O prazer do triunfo da descoberta
Para falar sobre seu fascínio pela ciência, Marques cita o matemático George Polya: “Há uma semente de descoberta na solução de qualquer problema. Seu problema pode ser modesto; porém, se ele desafiar sua curiosidade e fizer funcionar sua capacidade inventiva, e caso você resolva sozinho, então poderá experimentar a tensão e o prazer do triunfo da descoberta”. Para Marques, o desafio de resolver um problema é fascinante e ele se sente movido por isso. “É como montar um quebra-cabeças, onde você tem todas as peças nas mãos. No caso específico da matemática, às vezes sequer sabemos que o que dever ser montado. Isso é o que me encanta especialmente nessa ciência, pois muitas vezes precisamos usar a intuição para ter um ponto de partida e, cá pra nós: quem não gosta de montar um bom quebra-cabeças?”
Hoje, Membro Afiliado; quem sabe, um dia, Membro Titular…

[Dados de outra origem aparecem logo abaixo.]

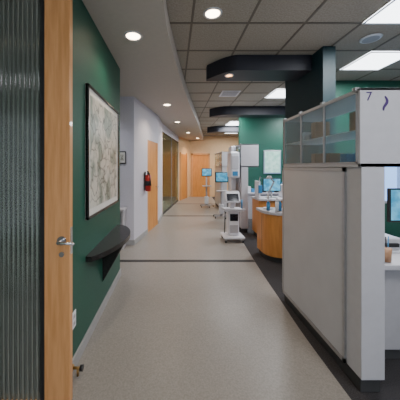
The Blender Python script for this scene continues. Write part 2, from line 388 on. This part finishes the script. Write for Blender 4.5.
b=B(); b.box(1.78,1.82,5.05,5.3,.841,1.2,'plastic',bev=.008); b.cyl((1.80,5.06,1.2),(1.80,5.0,1.3),.012,'chrome'); b.box(1.77,1.85,5.02,5.05,.95,1.12,'bluepl',bev=.005); b.done("wall_dispenser")
M['poster']=mat("poster_print",(0.55,0.75,0.65),0.3,emit=(0.45,0.75,0.6),estr=0.35,col2=(0.2,0.5,0.38),scale=9)
b=B(); b.box(2.70,3.22,7.22,7.25,1.30,2.0,'alu',bev=.004); b.box(2.73,3.19,7.215,7.222,1.33,1.97,'poster'); b.done("wall_poster")
b=B()
b.box(2.1,3.6,6.85,7.24,.72,.76,'lam2'); b.box(2.1,3.6,6.9,7.24,.006,.72,'lam')
for i in range(12):
    x=2.15+.11*i; h=random.uniform(.08,.3); b.box(x,x+.08,6.95,7.1,.76,.76+h,random.choice(['bluepl','plastic','board','green','black']),bev=.005)
b.done("supply_counter")

# ---------------------------------------------------------------- medical cart
def casters(b,cx,cy,w,d):
    for sx in(-1,1):
        for sy in(-1,1):
            x=cx+sx*w; y=cy+sy*d
            b.cyl((x-.012,y,.032),(x+.012,y,.032),.026,'black'); b.box(x-.016,x+.016,y-.012,y+.012,.05,.075,'lam')
def cart(cx,cy):
    b=B()
    casters(b,cx,cy,.17,.17)
    b.box(cx-.21,cx+.21,cy-.2,cy+.2,.075,.125,'plastic',bev=.02)
    b.box(cx-.10,cx+.12,cy-.1,cy+.12,.125,.62,'plastic',bev=.03)
    b.box(cx-.07,cx+.09,cy-.106,cy-.098,.18,.34,'lam'); b.box(cx-.07,cx+.09,cy-.106,cy-.098,.42,.56,'dkscreen')
    b.box(cx-.19,cx+.19,cy-.18,cy+.16,.62,.655,'plastic',bev=.012)
    b.box(cx-.04,cx+.04,cy-.02,cy+.04,.655,.82,'lam2',bev=.01)
    b.box(cx-.15,cx+.15,cy-.035,cy+.035,.77,1.0,'plastic',bev=.02,rot=Matrix.Rotation(-.45,3,'X'))
    b.box(cx-.12,cx+.12,cy-.042,cy-.034,.81,.96,'dkscreen',rot=Matrix.Rotation(-.45,3,'X'))
    for s in(-1,1): b.cyl((cx+s*.2,cy-.18,.66),(cx+s*.2,cy+.1,.66),.012,'lam')
    b.cyl((cx-.2,cy-.18,.66),(cx+.2,cy-.18,.66),.012,'lam')
    b.cyl((cx-.17,cy-.12,.62),(cx-.19,cy-.14,.2),.01,'black'); b.cyl((cx+.16,cy-.12,.68),(cx+.16,cy-.12,.85),.015,'bluepl')
    b.done("medical_cart")
cart(1.19,4.9)
def mstand(cx,cy,z):
    b=B()
    for a in range(5):
        t=a*2*math.pi/5; b.cyl((cx,cy,.08),(cx+.25*math.cos(t),cy+.25*math.sin(t),.07),.018,'lam')
        b.cyl((cx+.25*math.cos(t)-.012,cy+.25*math.sin(t),.032),(cx+.25*math.cos(t)+.012,cy+.25*math.sin(t),.032),.026,'black')
    b.cyl((cx,cy,.06),(cx,cy,z-.05),.03,'lam'); b.box(cx-.16,cx+.16,cy-.2,cy+.05,.78,.81,'lam',bev=.008)
    b.box(cx-.07,cx+.07,cy-.06,cy+.06,.12,.4,'plastic',bev=.02)
    b.box(cx-.19,cx+.19,cy-.07,cy-.03,z-.15,z+.15,'black',bev=.008); b.box(cx-.165,cx+.165,cy-.073,cy-.069,z-.12,z+.13,'screen')
    b.box(cx-.05,cx+.05,cy-.03,cy+.02,z-.05,z+.05,'black'); b.done("monitor_cart")
mstand(1.40,7.1,1.20); mstand(1.22,9.0,1.30)
b=B(); b.box(1.30,1.50,5.62,5.95,.006,.08,'plastic',bev=.02); b.box(1.36,1.48,5.72,5.9,.08,2.0,'plastic',bev=.02)
b.box(1.28,1.50,5.45,5.80,1.25,1.85,'plastic',bev=.04); b.box(1.31,1.47,5.442,5.452,1.45,1.75,'lam2',bev=.004); b.box(1.30,1.50,5.5,5.75,.82,.95,'lam2',bev=.03)
b.box(1.33,1.45,5.444,5.45,1.3,1.4,'bluepl'); b.done("imaging_column")

# ---------------------------------------------------------------- fixtures
def downlight(x,y,z,k='lamp',e=34,col=(1,.82,.63),r=.075):
    b=B(); n=28; vs=[];fs=[]
    for i in range(n):
        a=2*math.pi*i/n; c,s=math.cos(a),math.sin(a)
        vs += [(x+c*(r+.022),y+s*(r+.022),z-.001),(x+c*(r+.018),y+s*(r+.018),z-.009),(x+c*r,y+s*r,z-.009),(x+c*r*.95,y+s*r*.95,z-.002)]
    for i in range(n):
        a=i*4; c=((i+1)%n)*4
        for j in range(3): fs.append((a+j,c+j,c+j+1,a+j+1))
    b.mesh(vs,fs,'plastic',True); b.cyl((x,y,z-.004),(x,y,z-.002),r*.95,k); b.done("recessed_downlight")
    L=bpy.data.lights.new("downlight_lamp","SPOT"); L.energy=e; L.color=col; L.spot_size=math.radians(130); L.spot_blend=.8; L.shadow_soft_size=.06
    o=bpy.data.objects.new("downlight_lamp",L); o.location=(x,y,z-.03); sc.collection.objects.link(o)
downlight(-.42,2.47,SOF); downlight(.39,2.42,CEIL); downlight(.80,3.48,2.83,'lampo',16,(1,.5,.2),r=.045)
downlight(-.45,0.3,SOF,e=14); downlight(-.15,5.2,SOF,e=50); downlight(.1,7.2,SOF,e=55); downlight(.55,9.4,SOF,e=75,col=(1,.74,.46)); downlight(1.1,11.2,SOF,e=100,col=(1,.66,.36)); downlight(.9,0.2,CEIL,e=14)
downlight(-1.4,3.9,SOF,e=35,col=(.9,.9,1))
downlight(-1.2,8.5,SOF,e=180,col=(.85,1,.88))  # unseen lamp added to brighten the mint room behind the glass
def troffer(x0,x1,y0,y1,e):
    b=B(); z=CEIL-.008
    b.box(x0,x1,y0,y1,z-.004,z,'troff')
    for a in (x0,x1-.02): b.box(a,a+.02,y0,y1,z-.010,z,'plastic')
    for a in (y0,y1-.02): b.box(x0,x1,a,a+.02,z-.010,z,'plastic')
    b.done("ceiling_light_panel")
    L=bpy.data.lights.new("panel_lamp","AREA"); L.shape='RECTANGLE'; L.size=x1-x0; L.size_y=y1-y0; L.energy=e*1.5; L.color=(.96,.97,1)
    o=bpy.data.objects.new("panel_lamp",L); o.location=((x0+x1)/2,(y0+y1)/2,z-.03); sc.collection.objects.link(o)
troffer(2.02,2.63,1.97,2.58,32); troffer(2.63,3.24,3.2,3.81,34); troffer(2.02,2.63,4.75,5.36,38); troffer(1.41,2.02,-.47,.75,22)  # last panel, beside the camera, is unseen and added as fill light
troffer(1.9,2.5,8.1,8.9,45); troffer(3.3,3.9,6.1,6.9,35); troffer(.19,.8,-1.7,-1.08,12); troffer(2.3,2.9,9.8,11.0,40); troffer(1.41,1.95,6.6,7.2,25)  # panel behind the camera is also unseen, an added fill
b=B(); b.box(.98,1.36,4.85,5.25,CEIL-.012,CEIL-.007,'plastic')
for i in range(7): b.box(1.01,1.33,4.89+.047*i,4.905+.047*i,CEIL-.018,CEIL-.012,'lam')
b.done("air_vent")
b=B(); b.cyl((2.36,2.88,CEIL-.02),(2.36,2.88,CEIL-.0066),.10,'plastic',r2=.115); b.cyl((2.36,2.88,CEIL-.022),(2.36,2.88,CEIL-.019),.085,'lam'); b.done("ceiling_speaker")

# ---------------------------------------------------------------- world + camera
w=bpy.data.worlds.new("world"); sc.world=w; w.use_nodes=True
w.node_tree.nodes["Background"].inputs[0].default_value=(.88,.93,1,1); w.node_tree.nodes["Background"].inputs[1].default_value=1.7
cam=bpy.data.cameras.new("camera"); cam.lens=21.6; cam.sensor_width=36; cam.shift_x=.065; cam.shift_y=-.0825; cam.clip_start=.05
o=bpy.data.objects.new("camera",cam); o.location=(0,0,1.5); o.rotation_euler=(math.pi/2,0,0); sc.collection.objects.link(o); sc.camera=o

Marques lembra que, há poucos anos, viu uma matéria fixada nos corredores do departamento de Matemática da UFC, falando sobre dois professores daquele departamento que tinham acabado de se tornar Membros Afiliados da ABC. “Naquele momento pude perceber o que seria a satisfação de fazer parte dessa Academia. Na hora pensei quem sabe, um dia? Só não achei que pudesse ser tão rápido, ainda aos 26 anos”. O título lhe deu novo fôlego, trouxe reconhecimento, provou que seus trabalhos são significativos. “É como receber um selo de qualidade. As pessoas querem saber o que eu faço, passaram a se interessar mais. Depois do meu ingresso na Acad
emia, venho recebendo vários convites para proferir palestras, o que é muito gratificante e só me motiva. Hoje, olho para os Membros Titulares e penso: Quem sabe, um dia?”